The board devised a five-phase plan for opening the National Road Museum, raising funds through grants and donations for each.

"Every step has been deliberate," said Keesecker, who is vice president of the group.

Two years later, organizers are half done with development of the museum.

They've acquired a building, the former Warrenfeltz Hardware store on Main Street.

And the first three phases -- restoring the building's exterior, demolishing the interior and rehabilitating the inside -- have been completed with the aid of grants from the Nora Roberts Foundation and the town of Boonsboro, and matching grants from the Maryland Heritage Areas Authority.

They are now raising money to produce exhibits and started gathering artifacts from the road's history. They are also thinking ahead to the last phase -- opening the museum -- and beyond.
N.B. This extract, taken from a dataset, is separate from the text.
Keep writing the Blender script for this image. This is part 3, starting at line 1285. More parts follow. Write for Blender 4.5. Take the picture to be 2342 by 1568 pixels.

The foundation recently created an endowment fund through the Community Foundation of Washington County to help provide annual funding to operate both the National Road Museum and the Trolley Station Museum next door. The National Road Heritage Foundation will run both facilities.

The National Road -- now more often known as U.S. 40 in some areas and Alternate 40 in others -- runs through six states.

But Messner and Keesecker said that while other museums include National Road exhibits, this is the only one that they are aware of that will be solely dedicated to the road.

And there's plenty of material to draw from. Their researcher compiled 800 pages of information on the road's history, they said.

Harpers Ferry, W.Va.-based Interpretive Direction, run by former National Park Service interpretive designer David Guiney, has produced a plan for the museum's exhibits.

Concepts for exhibits include commerce and transportation, "pike towns," or the towns that evolved along the "National Pike," landmarks along the road and the personalities who contributed to its history.

And, of course, the Civil War, and how the National Road contributed to the logistics of troop movement, supply routes and the evacuation of wounded soldiers.

Messner said that Boonsboro's Main Street is the perfect place for the museum. Five state arteries connect in Boonsboro, and it is fairly central to the Maryland portion of the road, he said.

Keesecker noted that the building is "right on the National Road." Main Street in Boonsboro is, after all, Alternate 40 -- the Old National Pike.

With its proximity to nearby Civil War battlefields, Keesecker predicted the museum could only add to Boonsboro's tourism draw.